Here's an excellent introduction to peak oil. Pass it around to your friends and relations.
http://www.salon.com/news/feature/2006/03/22/peakoil/The oil is going, the oil is going!
Today's Paul Reveres of "peak oil" aren't waiting for Washington to save us from apocalypse. They're already planting gardens and drafting city plans for the days when oil is gone.
By Katharine Mieszkowski
March 22, 2006 | SAN FRANCISCO, Calif. -- Matt Savinar, 27, once aspired to own a Hummer. He studied poli sci at the University of California, Davis, before going on to get his law degree at U.C. Hastings in San Francisco. He was into bodybuilding. Today, Savinar doesn't own any car, much less a Hummer, and he doesn't practice law, although he's licensed to do so. Frankly, he doesn't think that driving or the legal profession, with the exception of maybe bankruptcy law, have much of a future. Instead of buying a car, Savinar walks, takes the bus and catches rides with friends, but not because he's trying to save the world, he assures me.
Savinar doesn't drive because he's saving the money he'd spend on a used car to buy land; he's not sure exactly where yet, but somewhere with a supply of fresh water, arable soil, low population density and that's far from military bases. He's starting to get back into bodybuilding again, too, all the better to be healthy and in shape to till the earth and grow food, when the time comes. "I happen to think that we're going straight to hell, and I'm trying to figure out how to be in the least hot place of hell," he told me recently on an incongruously balmy 72 degree February afternoon in sunny Santa Rosa, Calif., at a restaurant just a few blocks from the apartment where he lives.
For a young, quick-witted, able-bodied man with an advanced degree, living in the most prosperous country in the world, Savinar has a pretty dim view of his -- and all the rest of our -- prospects. He believes that many if not most of the trappings of modern American life are endangered species and he's trying to figure out how not to become one of them. So Savinar has become a full-time prophet of "peak oil," spreading the word about how the world's oil production will soon peak and global demand will outstrip supply.

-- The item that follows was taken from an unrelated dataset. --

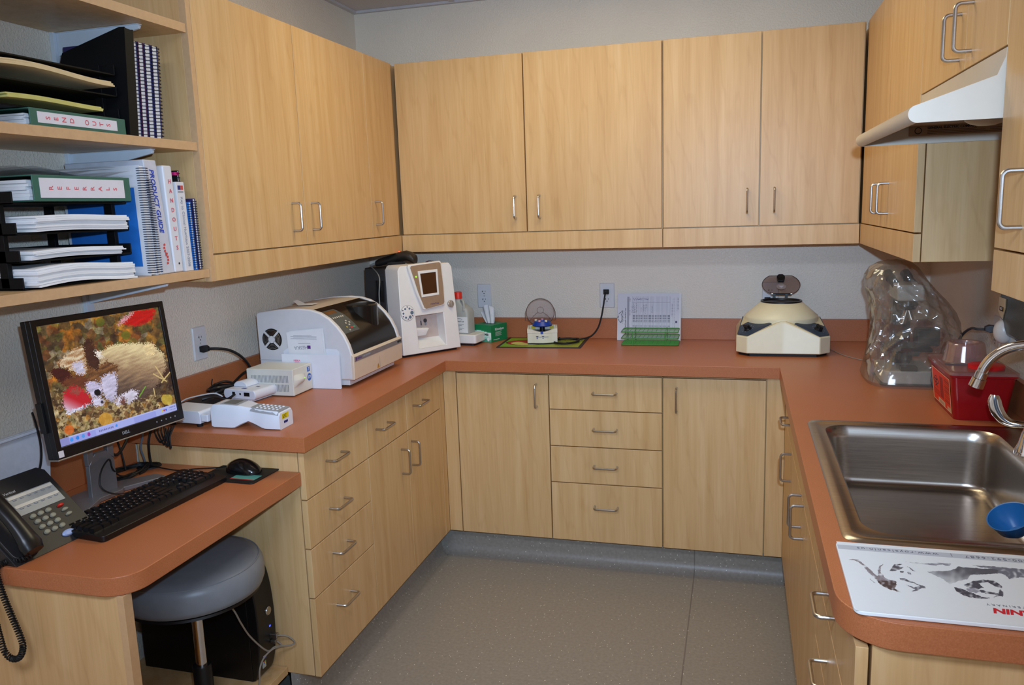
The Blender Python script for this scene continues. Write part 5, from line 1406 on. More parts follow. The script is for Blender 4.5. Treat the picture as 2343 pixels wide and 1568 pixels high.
b = B(HF).mat(DKGREY).lathe([(0.0095, 0), (0.0085, 0.002), (0.006, 0.003)], (0, 0, 0), 20, Matrix.Translation((0.010, 0.060, 0.143)) @ Matrix.Rotation(PI / 2, 4, 'X')); b.lathe([(0.0055, 0), (0.0055, 0.004), (0.0001, 0.005)], (0, 0, 0), 14, Matrix.Translation((0.010, 0.060, 0.143)) @ Matrix.Rotation(PI / 2, 4, 'X'))
b.mat(GREY).box(0.006, 0.014, 0.058, 0.0602, 0.122, 0.137); b.build('lock', t)
# raised screen panel
sp = [(-0.092, 0.404), (0.070, 0.412), (0.0785, 0.406), (0.082, 0.300), (0.080, 0.222), (0.074, 0.212), (-0.030, 0.200), (-0.040, 0.206), (-0.066, 0.280), (-0.097, 0.396)]
b = B(HF).mat(HAW).prism(sp, 'y', -0.014, 0.0005); b.build('screen_pod', t, bevel=0.006, seg=3)
BRZ = plain('bronze fascia', (170, 142, 116), 0.35, 0.25)
sp2 = [(x * 0.93 - 0.0005 + (0.006 if x < 0 else 0), 0.303 + (z - 0.303) * 0.945) for x, z in sp]
scn = [(-0.042, 0.258), (0.049, 0.262), (0.052, 0.376), (-0.050, 0.374)]
b = B(HF).mat(BRZ).prism(sp2, 'y', -0.0155, -0.0142, [scn]); b.build('fascia', t)
fr_in = [(-0.033, 0.270), (0.041, 0.272), (0.043, 0.364), (-0.039, 0.362)]
b = B(HF).mat(HAW).prism(scn, 'y', -0.0175, -0.0141, [fr_in]); b.build('screen_frame', t, bevel=0.0008)
b = B(HF).mat(plain('brown touch screen', (74, 44, 24), 0.22)).prism(fr_in, 'y', -0.0150, -0.0141); b.build('touch_screen', t)
b = B(HF).mat(plain('green led', (120, 220, 40), 0.3, emit=(150, 255, 40), estr=1.2)).lathe([(0.0001, 0.0015), (0.0035, 0.001), (0.004, 0)], (0, 0, 0), 14, Matrix.Translation((-0.060, -0.0156, 0.350)) @ Matrix.Rotation(PI / 2, 4, 'X')); b.build('power_light', t)
b = B(HF).mat(PURPLE).text('HemaTrue', 0.010, frame((0.022, -0.0158, 0.225), (1, 0, 0.03), (0, 0, 1)), shear=0.2); b.build('maker_name', t)
# vial wheel and knob
wc = Vector((-0.112, -0.0005, 0.195))
b = B(HF).mat(HAW)
RX = Matrix.Translation(wc) @ Matrix.Rotation(PI / 2, 4, 'X')
b.lathe([(0.0335, 0), (0.0335, 0.0015), (0.032, 0.002), (0.0001, 0.002)], (0, 0, 0), 40, RX)
b.mat(DKGREY).tube([tuple(wc + Vector((0.0335 * math.cos(R(a)), -0.001, 0.0335 * math.sin(R(a))))) for a in range(0, 360, 10)], 0.0008, 5, closed=True)
b.build('vial_wheel', t)
holes_c = plain('slate blue hole', (96, 112, 130), 0.5)
for i, (a, rr) in enumerate(((0, 0.0085), (60, 0.0048), (120, 0.0048), (180, 0.0048), (240, 0.005), (300, 0.007))):
    c_ = wc + Vector((0.0215 * math.cos(R(a)), -0.0022, 0.0215 * math.sin(R(a))))
    b = B(HF).mat(holes_c).lathe([(rr, 0), (rr * 0.9, 0.0006), (0.0001, 0.0006)], (0, 0, 0), 18, Matrix.Translation(c_) @ Matrix.Rotation(PI / 2, 4, 'X')); b.build('vial_socket', t)
    a2 = R(a + 30); c2 = wc + Vector((0.026 * math.cos(a2), -0.0023, 0.026 * math.sin(a2)))
    b = B(HF).mat(PURPLE); d = Vector((math.cos(a2), 0, math.sin(a2))); n_ = Vector((-d.z, 0, d.x))
    b.add([c2 - d * 0.004, c2 + n_ * 0.0038 + d * 0.003, c2 - n_ * 0.0038 + d * 0.003], [(0, 1, 2)]); b.build('arrow_mark', t)
b = B(HF).mat(plain('champagne knob', (176, 160, 146), 0.3, 0.4)); kc_ = Matrix.Translation((0.114, 0.0, 0.214)) @ Matrix.Rotation(PI / 2, 4, 'X')
b.lathe([(0.016, 0.0), (0.016, 0.008), (0.013, 0.010), (0.0001, 0.010)], (0, 0, 0), 28, kc_); b.box(0.111, 0.117, -0.017, -0.010, 0.199, 0.229); b.build('knob', t, bevel=0.001)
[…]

When that happens, he imagines that all the ways Americans now depend on oil will become rudely apparent, as the price of everything from filling up at the pump to fruits and vegetables in the supermarket shoots up. Cities and towns will start to struggle to provide basic services like police, firefighting, school buses, water and road repair. Office workers will lose jobs because they can't afford to commute to work from their suburban homes. Even if they could get to the office, there'll be fewer white-collar jobs, as businesses flounder under the strain of a flailing global economy. Yet suburbanites will be grateful for those big backyards to support vegetable gardens, if they can just keep their hungry neighbors from sneaking in at night and stealing their harvest. All that is before we even consider the possibility of an oil war with the likes of China, where, incidentally, so many of those cheap goods that we've come to depend on are manufactured.